Task to carry out: Locate every line below that contains the word "this" and copy it.

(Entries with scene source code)
· · · ·
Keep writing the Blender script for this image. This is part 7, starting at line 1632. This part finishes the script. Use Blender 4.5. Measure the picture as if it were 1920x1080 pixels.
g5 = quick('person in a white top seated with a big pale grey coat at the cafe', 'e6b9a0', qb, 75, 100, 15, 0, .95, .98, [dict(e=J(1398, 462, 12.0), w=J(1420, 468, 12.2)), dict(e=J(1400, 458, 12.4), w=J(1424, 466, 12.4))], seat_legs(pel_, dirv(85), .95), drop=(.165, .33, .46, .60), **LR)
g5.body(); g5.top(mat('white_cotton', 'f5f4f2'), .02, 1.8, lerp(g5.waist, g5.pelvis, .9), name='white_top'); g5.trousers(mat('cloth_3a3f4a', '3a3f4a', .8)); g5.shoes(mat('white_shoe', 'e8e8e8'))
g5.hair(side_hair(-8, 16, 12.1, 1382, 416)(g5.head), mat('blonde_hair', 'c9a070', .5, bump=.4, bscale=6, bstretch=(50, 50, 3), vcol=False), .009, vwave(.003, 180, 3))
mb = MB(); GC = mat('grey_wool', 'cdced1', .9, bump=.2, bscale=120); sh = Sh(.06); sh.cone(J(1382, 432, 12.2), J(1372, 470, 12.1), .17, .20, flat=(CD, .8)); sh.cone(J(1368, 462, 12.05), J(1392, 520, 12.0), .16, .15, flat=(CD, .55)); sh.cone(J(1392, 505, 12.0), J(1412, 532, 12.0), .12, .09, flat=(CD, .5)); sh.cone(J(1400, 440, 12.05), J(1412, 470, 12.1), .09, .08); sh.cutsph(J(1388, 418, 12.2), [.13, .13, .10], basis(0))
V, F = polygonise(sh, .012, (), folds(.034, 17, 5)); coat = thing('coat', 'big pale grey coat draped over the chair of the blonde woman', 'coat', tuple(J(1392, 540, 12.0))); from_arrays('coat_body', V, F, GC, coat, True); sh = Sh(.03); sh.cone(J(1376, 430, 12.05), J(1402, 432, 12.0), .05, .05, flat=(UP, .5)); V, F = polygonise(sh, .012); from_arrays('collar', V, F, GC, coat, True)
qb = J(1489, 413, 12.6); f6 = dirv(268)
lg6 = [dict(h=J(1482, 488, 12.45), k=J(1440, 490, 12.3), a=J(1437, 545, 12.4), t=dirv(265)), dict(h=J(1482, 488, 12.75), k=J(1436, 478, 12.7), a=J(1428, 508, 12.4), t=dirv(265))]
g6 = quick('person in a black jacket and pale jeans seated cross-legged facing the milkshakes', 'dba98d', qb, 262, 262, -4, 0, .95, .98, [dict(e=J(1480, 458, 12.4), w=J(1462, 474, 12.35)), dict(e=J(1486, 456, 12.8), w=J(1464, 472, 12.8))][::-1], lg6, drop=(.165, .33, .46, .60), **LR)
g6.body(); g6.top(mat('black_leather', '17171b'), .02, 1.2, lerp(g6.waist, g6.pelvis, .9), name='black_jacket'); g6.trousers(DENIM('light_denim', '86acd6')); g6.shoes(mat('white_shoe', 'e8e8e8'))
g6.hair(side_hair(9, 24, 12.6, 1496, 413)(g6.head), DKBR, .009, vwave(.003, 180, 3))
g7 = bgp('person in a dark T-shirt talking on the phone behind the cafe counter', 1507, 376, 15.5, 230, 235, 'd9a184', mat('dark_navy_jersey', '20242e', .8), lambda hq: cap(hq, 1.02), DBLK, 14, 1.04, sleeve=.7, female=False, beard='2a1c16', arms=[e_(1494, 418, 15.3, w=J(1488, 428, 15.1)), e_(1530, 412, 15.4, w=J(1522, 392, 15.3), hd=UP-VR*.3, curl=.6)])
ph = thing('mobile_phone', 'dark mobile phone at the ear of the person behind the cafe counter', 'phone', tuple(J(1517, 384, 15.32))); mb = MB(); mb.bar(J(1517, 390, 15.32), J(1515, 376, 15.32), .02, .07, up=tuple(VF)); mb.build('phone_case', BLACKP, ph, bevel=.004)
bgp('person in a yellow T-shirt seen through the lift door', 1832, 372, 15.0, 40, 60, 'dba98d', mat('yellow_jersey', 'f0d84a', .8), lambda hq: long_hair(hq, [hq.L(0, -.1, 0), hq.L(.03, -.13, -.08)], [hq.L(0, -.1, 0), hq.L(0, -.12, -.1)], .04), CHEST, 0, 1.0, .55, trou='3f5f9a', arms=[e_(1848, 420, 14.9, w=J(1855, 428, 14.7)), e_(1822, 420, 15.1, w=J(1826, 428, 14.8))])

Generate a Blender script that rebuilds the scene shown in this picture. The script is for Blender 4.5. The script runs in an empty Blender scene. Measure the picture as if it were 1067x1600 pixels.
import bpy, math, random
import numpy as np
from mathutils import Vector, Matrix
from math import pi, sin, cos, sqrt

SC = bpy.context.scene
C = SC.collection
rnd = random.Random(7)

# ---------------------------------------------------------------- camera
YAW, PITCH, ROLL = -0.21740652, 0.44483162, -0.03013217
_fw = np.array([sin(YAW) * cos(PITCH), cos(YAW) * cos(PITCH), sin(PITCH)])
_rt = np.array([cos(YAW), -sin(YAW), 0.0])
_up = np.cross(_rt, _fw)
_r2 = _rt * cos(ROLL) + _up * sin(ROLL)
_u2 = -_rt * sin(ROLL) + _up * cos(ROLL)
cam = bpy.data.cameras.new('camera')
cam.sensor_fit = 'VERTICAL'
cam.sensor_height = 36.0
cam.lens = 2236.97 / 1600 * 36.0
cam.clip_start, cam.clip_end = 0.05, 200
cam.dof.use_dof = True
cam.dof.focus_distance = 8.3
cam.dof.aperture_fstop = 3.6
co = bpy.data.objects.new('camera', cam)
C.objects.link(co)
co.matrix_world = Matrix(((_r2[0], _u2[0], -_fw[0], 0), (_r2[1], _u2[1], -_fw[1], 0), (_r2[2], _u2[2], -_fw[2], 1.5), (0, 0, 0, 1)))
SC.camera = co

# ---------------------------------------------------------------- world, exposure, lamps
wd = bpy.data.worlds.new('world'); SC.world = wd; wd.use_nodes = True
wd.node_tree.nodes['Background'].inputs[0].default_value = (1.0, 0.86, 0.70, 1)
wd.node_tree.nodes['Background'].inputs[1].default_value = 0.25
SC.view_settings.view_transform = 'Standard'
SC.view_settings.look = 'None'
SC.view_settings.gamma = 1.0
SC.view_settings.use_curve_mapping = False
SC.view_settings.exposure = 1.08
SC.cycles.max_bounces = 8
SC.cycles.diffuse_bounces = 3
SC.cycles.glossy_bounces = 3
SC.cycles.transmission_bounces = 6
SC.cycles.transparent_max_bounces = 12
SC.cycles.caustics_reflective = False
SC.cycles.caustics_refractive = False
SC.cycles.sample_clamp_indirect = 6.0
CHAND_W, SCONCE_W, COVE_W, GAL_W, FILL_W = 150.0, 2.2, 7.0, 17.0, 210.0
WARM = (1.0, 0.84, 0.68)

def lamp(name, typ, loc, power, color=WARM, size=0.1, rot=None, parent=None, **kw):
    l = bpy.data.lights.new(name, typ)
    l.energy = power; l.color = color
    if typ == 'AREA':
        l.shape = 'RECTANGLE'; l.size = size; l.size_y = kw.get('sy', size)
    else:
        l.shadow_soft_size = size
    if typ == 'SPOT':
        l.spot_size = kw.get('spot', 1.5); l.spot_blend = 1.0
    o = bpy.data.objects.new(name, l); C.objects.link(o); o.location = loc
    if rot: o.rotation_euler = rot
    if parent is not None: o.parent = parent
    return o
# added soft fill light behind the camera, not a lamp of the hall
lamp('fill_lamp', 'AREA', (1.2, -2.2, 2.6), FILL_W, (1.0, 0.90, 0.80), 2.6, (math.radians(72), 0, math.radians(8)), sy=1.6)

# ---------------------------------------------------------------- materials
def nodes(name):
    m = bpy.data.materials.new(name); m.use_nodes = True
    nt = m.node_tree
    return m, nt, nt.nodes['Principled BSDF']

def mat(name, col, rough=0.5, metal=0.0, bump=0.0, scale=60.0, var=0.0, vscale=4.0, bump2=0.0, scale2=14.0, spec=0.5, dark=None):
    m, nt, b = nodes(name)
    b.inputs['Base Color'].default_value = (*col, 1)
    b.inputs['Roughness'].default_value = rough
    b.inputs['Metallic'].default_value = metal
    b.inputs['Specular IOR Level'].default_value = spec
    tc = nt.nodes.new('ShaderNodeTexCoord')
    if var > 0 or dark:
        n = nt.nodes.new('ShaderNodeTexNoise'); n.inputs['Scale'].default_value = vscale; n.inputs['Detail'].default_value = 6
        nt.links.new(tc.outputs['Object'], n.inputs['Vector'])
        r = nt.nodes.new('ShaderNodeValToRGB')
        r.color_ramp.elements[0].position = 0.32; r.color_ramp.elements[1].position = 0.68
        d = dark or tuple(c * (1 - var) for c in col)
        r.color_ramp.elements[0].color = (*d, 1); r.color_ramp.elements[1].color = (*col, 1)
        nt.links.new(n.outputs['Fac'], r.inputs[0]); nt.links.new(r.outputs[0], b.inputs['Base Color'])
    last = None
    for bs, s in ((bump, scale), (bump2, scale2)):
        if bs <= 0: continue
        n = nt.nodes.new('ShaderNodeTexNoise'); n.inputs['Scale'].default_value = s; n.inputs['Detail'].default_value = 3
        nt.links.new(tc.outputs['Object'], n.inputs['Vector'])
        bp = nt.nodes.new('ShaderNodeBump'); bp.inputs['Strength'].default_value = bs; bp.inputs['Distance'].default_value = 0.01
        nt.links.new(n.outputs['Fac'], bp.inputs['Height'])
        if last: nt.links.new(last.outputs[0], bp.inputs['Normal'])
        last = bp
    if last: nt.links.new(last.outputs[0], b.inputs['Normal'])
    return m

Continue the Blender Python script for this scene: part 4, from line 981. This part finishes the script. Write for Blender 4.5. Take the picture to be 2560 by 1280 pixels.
· · · ·
Task solution:
Keep writing the Blender script for this image. This is part 7, starting at line 1632. This part finishes the script. Use Blender 4.5. Measure the picture as if it were 1920x1080 pixels.
Generate a Blender script that rebuilds the scene shown in this picture. The script is for Blender 4.5. The script runs in an empty Blender scene. Measure the picture as if it were 1067x1600 pixels.
Continue the Blender Python script for this scene: part 4, from line 981. This part finishes the script. Write for Blender 4.5. Take the picture to be 2560 by 1280 pixels.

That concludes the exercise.